[Records with scene code]
--- --- ---
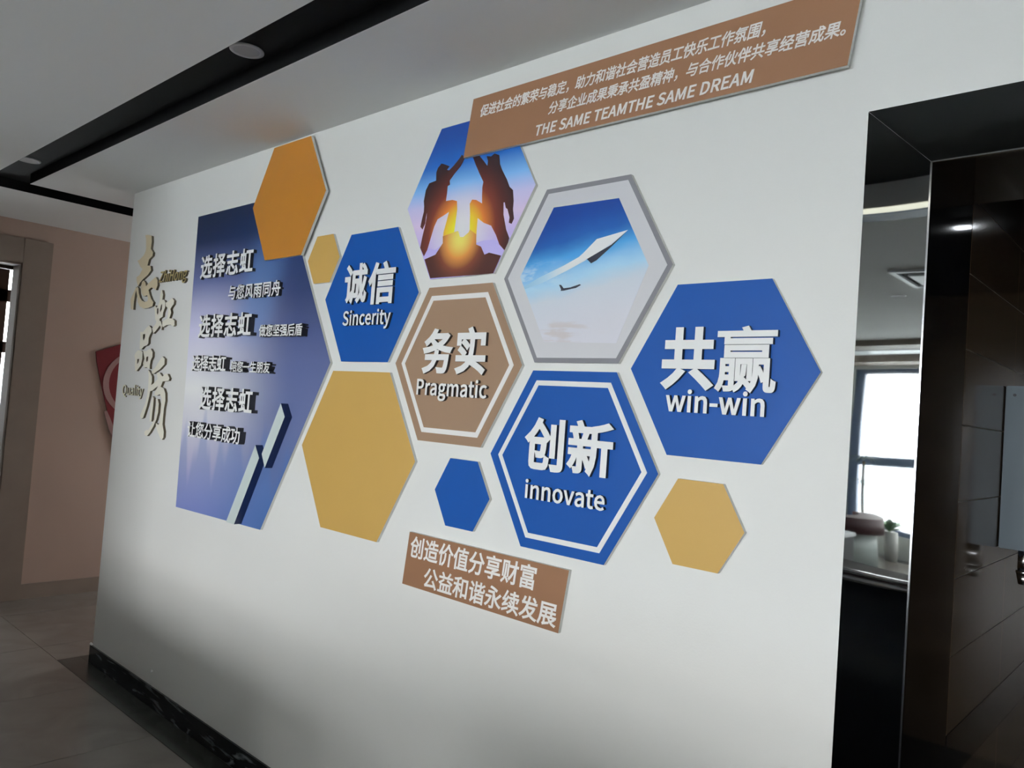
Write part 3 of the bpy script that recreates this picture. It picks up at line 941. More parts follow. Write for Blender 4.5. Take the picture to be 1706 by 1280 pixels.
# picture of two climbers
P = {'left': [(-0.0393, 0.1553), (-0.0211, 0.1427), (-0.0417, 0.1154), (-0.0699, 0.0938), (-0.0917, 0.0733), (-0.0887, 0.0585), (-0.1001, 0.0554), (-0.1007, 0.0291), (-0.1033, 0.0031), (-0.07, 0.0025), (-0.0467, -0.0044), (-0.0422, -0.0333), (-0.0458, -0.0799), (-0.0496, -0.1196), (-0.1038, -0.1283), (-0.1027, -0.107), (-0.09, -0.0654), (-0.0827, -0.0377), (-0.1129, -0.0484), (-0.1401, -0.0572), (-0.1551, -0.0821), (-0.1713, -0.1289), (-0.1819, -0.1619), (-0.1976, -0.1839), (-0.2214, -0.151), (-0.2137, -0.1101), (-0.2025, -0.0671), (-0.1995, -0.043), (-0.1996, -0.0234), (-0.2032, -0.0425), (-0.2043, -0.0645), (-0.2166, -0.0852), (-0.229, -0.074), (-0.2245, -0.0499), (-0.2167, -0.0213), (-0.2176, -0.0014), (-0.2215, 0.0188), (-0.2149, 0.0573), (-0.1992, 0.0797), (-0.1635, 0.0841), (-0.1655, 0.1137), (-0.158, 0.1295), (-0.1415, 0.1414), (-0.1268, 0.1366), (-0.0975, 0.1245), (-0.1103, 0.1146), (-0.0994, 0.1105), (-0.0766, 0.1235), (-0.0515, 0.1431)], 'right': [(0.0116, 0.1465), (0.0414, 0.1422), (0.0699, 0.1156), (0.0891, 0.0955), (0.0906, 0.1122), (0.0824, 0.1296), (0.1037, 0.125), (0.1185, 0.1324), (0.1412, 0.1226), (0.1474, 0.0913), (0.1586, 0.0715), (0.1833, 0.0364), (0.198, 0.0098), (0.2142, -0.0036), (0.2207, -0.0398), (0.2204, -0.0661), (0.2276, -0.0977), (0.2192, -0.1135), (0.2068, -0.1085), (0.2081, -0.0911), (0.1963, -0.0631), (0.188, -0.0576), (0.1819, -0.0391), (0.1764, -0.0384), (0.1799, -0.0788), (0.197, -0.1295), (0.2136, -0.1585), (0.208, -0.1791), (0.196, -0.1965), (0.1716, -0.1757), (0.153, -0.1427), (0.128, -0.1095), (0.0921, -0.0956), (0.0614, -0.076), (0.061, -0.1149), (0.0623, -0.1448), (0.0265, -0.1436), (0.0278, -0.1137), (0.024, -0.0601), (0.0186, -0.0223), (0.0284, -0.0097), (0.0482, -0.0133), (0.0775, -0.029), (0.0746, -0.0021), (0.073, 0.0256), (0.0762, 0.0435), (0.055, 0.0743), (0.0318, 0.1104)], 'rock': [(-0.1926, -0.1951), (-0.1363, -0.1828), (-0.1019, -0.1452), (-0.1046, -0.1211), (-0.0504, -0.1124), (-0.029, -0.11), (-0.0178, -0.1322), (-0.001, -0.1339), (0.0239, -0.1202), (0.0295, -0.1116), (0.0608, -0.1309), (0.0645, -0.1656), (0.0878, -0.1746), (0.1066, -0.2034), (0.1279, -0.1985), (0.1833, -0.213), (0.1525, -0.2693), (-0.154, -0.2647)], 'hill': [(-0.2055, -0.1794), (-0.1998, -0.1652), (-0.1791, -0.1549), (-0.1419, -0.1655), (-0.1013, -0.15), (0.0607, -0.1607), (0.0984, -0.1552), (0.136, -0.1566), (0.1827, -0.1656), (0.2085, -0.1783), (0.1688, -0.2376), (-0.1624, -0.2362)], 'sun': (-0.0163, -0.116), 'palm': (-0.1757, -0.0287)}
sun = P['sun']
nb = NB('printed_sunrise_sky')
d = nb.dist(*sun)
base = nb.ramp(nb.rng(nb.z, -0.30, 0.27), [(0.0, pr(150, 140, 205)), (0.35, pr(196, 178, 206)), (0.52, pr(176, 172, 208)), (0.68, pr(110, 160, 216)), (0.85, pr(30, 92, 170)), (1.0, pr(20, 66, 146, 1.3))])
glow = nb.rng(d, 0.20, 0.0)
sky_m = nb.done(nb.mix(nb.math('MULTIPLY', glow, 0.9), base, pr(250, 240, 240)))
nb = NB('printed_silhouette')
d = nb.dist(*sun)
col = nb.ramp(nb.rng(d, 0.0, 0.27), [(0.0, pr(255, 215, 40)), (0.18, pr(240, 175, 45)), (0.38, pr(196, 112, 48)), (0.66, pr(110, 48, 36)), (1.0, pr(44, 26, 30))])
sil_m = nb.done(col)
nb = NB('printed_rock')
d = nb.dist(sun[0], sun[1] - 0.02)
rock_m = nb.done(nb.ramp(nb.rng(d, 0.0, 0.17), [(0.0, pr(244, 196, 96)), (0.35, pr(196, 130, 62)), (0.7, pr(112, 58, 40)), (1.0, pr(70, 36, 32))]))
hill_m = mat('printed_far_hills', pr(168, 158, 212), 0.45)
t, r = hex_sign('people', 'photo_hexagon', 'hexagon picture of two climbers clasping hands against a sunrise', sky_m, GH)


def clip_hex(pts, r):
    """clip a polygon to the hexagon (Sutherland-Hodgman)"""
    H = hexagon(r)
    out = list(pts)
    for i in range(6):
        a, b = H[i], H[(i + 1) % 6]
        nx, ny = -(b[1] - a[1]), b[0] - a[0]
        src, out = out, []
        side = lambda p: nx * (p[0] - a[0]) + ny * (p[1] - a[1])
        for j, p in enumerate(src):
            q = src[j - 1]
            sp, sq = side(p), side(q)
            if (sp >= 0) != (sq >= 0):
                k = sq / (sq - sp)
                out.append((q[0] + (p[0] - q[0]) * k, q[1] + (p[1] - q[1]) * k))
            if sp >= 0:
                out.append(p)
    return out


for nm, key, mm, dd in (('printed_hills', 'hill', hill_m, 0.0003), ('printed_rock', 'rock', rock_m, 0.0007), ('printed_climber', 'left', sil_m, 0.0005), ('printed_climber', 'right', sil_m, 0.0005)):
    flat_part(nm, [clip_hex(P[key], r)], T, dd, mm, mm, t)

# picture of a paper plane
P = {'pic': [(-0.1209, 0.2071), (0.1188, 0.204), (0.2332, 0.0019), (0.1434, -0.2104), (-0.1228, -0.204), (-0.2387, 0.002)], 'white': [(0.1571, 0.1086), (0.0506, 0.0932), (0.0051, 0.0564), (-0.0236, 0.0368), (0.0217, 0.0371), (0.0643, 0.056), (0.1081, 0.0804)], 'white2': [(0.1571, 0.1086), (0.1081, 0.0804), (0.0643, 0.056), (0.0217, 0.0371), (0.0311, 0.0325), (0.1034, 0.0691)], 'dark': [(0.1535, 0.1053), (0.1032, 0.0715), (0.0199, 0.0372), (0.036, 0.0234), (0.0548, 0.0306), (0.109, 0.0695)], 'trail': [(-0.0062, 0.0476), (-0.0659, 0.0244), (-0.16, -0.0057), (-0.2196, -0.0312), (-0.2154, -0.0387), (-0.1515, -0.0249), (-0.052, 0.0085), (0.0189, 0.0354)], 'jet': [(-0.0784, -0.0323), (-0.0701, -0.0337), (-0.0597, -0.0442), (-0.0349, -0.0431), (-0.0001, -0.0354), (0.0049, -0.0381), (-0.0132, -0.0458), (-0.0284, -0.0474), (-0.059, -0.0516), (-0.0703, -0.0515), (-0.0695, -0.0466)]}
t, r = hex_sign('plane', 'photo_hexagon', 'white hexagon with grey outline framing a picture of a paper plane', 'grey', GH)
flat_part('white_mount', [hexagon(r * 0.945)], T, 0.0004, 'offwhite', 'offwhite', t)
nb = NB('printed_blue_sky')
cl = nb.noise(9, 1.0, 6.0, 5)
pz = nb.math('ADD', nb.z, nb.math('MULTIPLY', nb.math('SUBTRACT', nb.noise(5, 1, 2.2, 3), 0.5), 0.06))
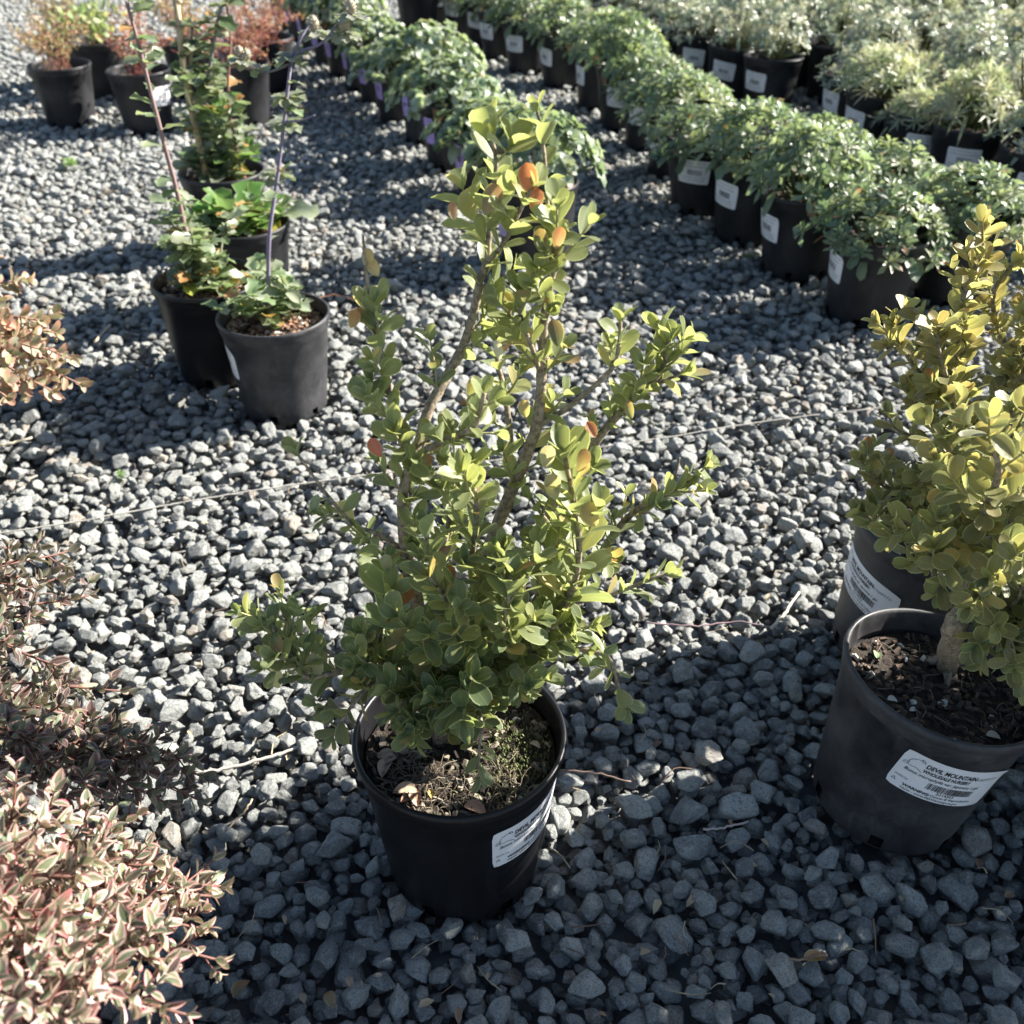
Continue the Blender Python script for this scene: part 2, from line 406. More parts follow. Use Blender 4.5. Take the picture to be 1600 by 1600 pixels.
def make_soil(seed, fine=True, litter='bark'):
    rng = random.Random(seed); mb = MB(); rr = wall_r(SOIL_Z)-.0025
    nr, na = (14, 40) if fine else (5, 20)
    vs = []; fs = []
    for i in range(nr+1):
        for k in range(na):
            r = rr*i/nr; a = 2*math.pi*k/na
            z = 0.005*noise.noise(Vector((r*math.cos(a)*40, r*math.sin(a)*40, seed))) + 0.002*noise.noise(Vector((r*math.cos(a)*160, r*math.sin(a)*160, seed)))
            if i == 0: z = 0.002
            vs.append((r*math.cos(a), r*math.sin(a), z))
    for i in range(nr):
        for k in range(na):
            k2 = (k+1) % na; fs.append((i*na+k, (i+1)*na+k, (i+1)*na+k2, i*na+k2))
    mb.add(vs, fs); soil = mb.mesh('soil', M['soil'])
    ch = MB()
    n = {'bark': 420, 'straw': 300, 'brown': 420, 'dark': 330}[litter] if fine else 60
    for i in range(n):
        r = rr*math.sqrt(rng.random())*.96; a = rng.uniform(0, 6.283)
        p = Vector((r*math.cos(a), r*math.sin(a), .002))
        p.z += 0.005*noise.noise(Vector((p.x*40, p.y*40, seed)))
        if litter == 'brown': col = rng.choice([(.32, .17, .10), (.42, .26, .17), (.20, .11, .07), (.10, .06, .04), (.5, .34, .24)])
        elif litter == 'straw': col = rng.choice([(.05, .038, .03), (.22, .18, .13), (.03, .025, .02), (.30, .26, .2), (.08, .07, .05)])
        else: col = rng.choice([(.06, .04, .03), (.035, .026, .02), (.10, .06, .04), (.045, .035, .028), (.13, .085, .06)])
        if rng.random() < .035: col = (.6, .6, .55)
        big = 1.0 if litter != 'brown' else 1.15
        a_, b_, c_ = rng.uniform(.002, .0065)*big, rng.uniform(.0012, .003)*big, rng.uniform(.0006, .0016)
        q = Euler((rng.uniform(-.5, .5), rng.uniform(-.5, .5), rng.uniform(0, 6.28))).to_matrix()
        vv = []
        for s in ((-1, -1, -1), (1, -.8, -1), (1, 1, -1), (-1, .8, -1), (-.8, -.8, 1), (.9, -.6, 1), (.7, .8, 1), (-.7, .7, 1)):
            vv.append(p + q @ Vector((s[0]*a_*rng.uniform(.7, 1), s[1]*b_, s[2]*c_)))
        ch.add([x[:] for x in vv], [(0, 3, 2, 1), (4, 5, 6, 7), (0, 1, 5, 4), (1, 2, 6, 5), (2, 3, 7, 6), (3, 0, 4, 7)], None, (*col, 0))
    if litter in ('straw', 'dark') and fine:
        for i in range(300 if litter == 'straw' else 70):
            if litter == 'straw':   # dry grass roots gather at the near half of the pot
                a = rng.uniform(math.pi*1.02, math.pi*1.9); r = rr*math.sqrt(rng.uniform(.08, .95))*.93
            else: a = rng.uniform(0, 6.28); r = rr*math.sqrt(rng.random())*.9
            p = Vector((r*math.cos(a), r*math.sin(a), .003)); d = Vector((rng.gauss(0, 1), rng.gauss(0, 1), 0)).normalized()
            ln = rng.uniform(.006, .022); b = Vector((-d.y, d.x, 0))*rng.uniform(-.4, .4)
            pts = [p, p+d*ln*.5+b*ln*.5+Vector((0, 0, rng.uniform(.001, .005))), p+d*ln+Vector((0, 0, -.001))]
            pts = [Vector((q.x*min(1, rr*.97/max(q.xy.length, 1e-6)), q.y*min(1, rr*.97/max(q.xy.length, 1e-6)), q.z)) for q in pts]
            col = rng.choice([(.42, .33, .22), (.30, .23, .15), (.5, .42, .31), (.22, .16, .11)])
            tube(ch, smooth_path(pts, 3), .00042, .0002, 4, (*(Vector(col)*.5), 0), rng=rng, cap=False)
    if litter == 'straw':
        for i in range(700):      # moss on the right-hand side
            x, y = rng.gauss(.045, .018), rng.gauss(-.012, .030)
            if math.hypot(x, y) > rr*.95: continue
            z = .003+0.005*noise.noise(Vector((x*40, y*40, seed))); d = (rv(rng)*.6+Vector((0, 0, 1))).normalized()
            col = Vector(rng.choice([(.10, .13, .04), (.16, .19, .06), (.07, .09, .03), (.24, .26, .10)]))
            tube(ch, [(x, y, z), (x+d.x*.003, y+d.y*.003, z+d.z*.003)], .0008, .0002, 3, (*col, 0), rng=rng, cap=False)
        for (x, y, l, col) in ((-.060, -.030, .018, (.42, .31, .22)), (-.062, -.018, .015, (.36, .27, .2)), (-.050, -.045, .019, (.50, .38, .27)), (-.043, -.054, .016, (.48, .28, .18)), (-.030, -.058, .016, (.52, .33, .22)),
                               (.022, -.066, .019, (.55, .33, .22)), (-.055, .0, .014, (.30, .22, .17)), (-.020, -.050, .008, (.55, .38, .10)), (.064, .000, .010, (.42, .34, .25)), (-.066, -.01, .014, (.40, .3, .22))):
            a = math.atan2(-y, -x)+rng.uniform(-1.0, 1.0); add_leaf(ch, leaf_shape('box', True, 1, rng, cup=.6, curl=.3), frame((x, y, .005), (math.cos(a), math.sin(a), .3), (0, 0, 1), l), (*col, 0))
    if litter == 'dark':
        for (x, y, l, col) in ((.022, -.052, .012, (.55, .50, .42)), (-.052, -.022, .009, (.6, .6, .55)), (-.030, -.030, .006, (.6, .6, .56)), (-.045, .03, .010, (.20, .28, .14)), (.0, -.02, .006, (.5, .5, .45))):
            a = rng.uniform(0, 6.28); add_leaf(ch, leaf_shape('round', True, 1, rng, cup=.6, curl=.4), frame((x, y, .006), (math.cos(a), math.sin(a), .3), (0, 0, 1), l), (*col, 0))
    chips = ch.mesh('soil_litter', M['chips'], smooth=False, tint=True)
    return soil, chips
SOIL_FAR = [make_soil(90+i, False) for i in range(2)]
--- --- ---
### Problem
Make a copy of each line that contains the string "follow".

### Complete answer
Write part 3 of the bpy script that recreates this picture. It picks up at line 941. More parts follow. Write for Blender 4.5. Take the picture to be 1706 by 1280 pixels.
Continue the Blender Python script for this scene: part 2, from line 406. More parts follow. Use Blender 4.5. Take the picture to be 1600 by 1600 pixels.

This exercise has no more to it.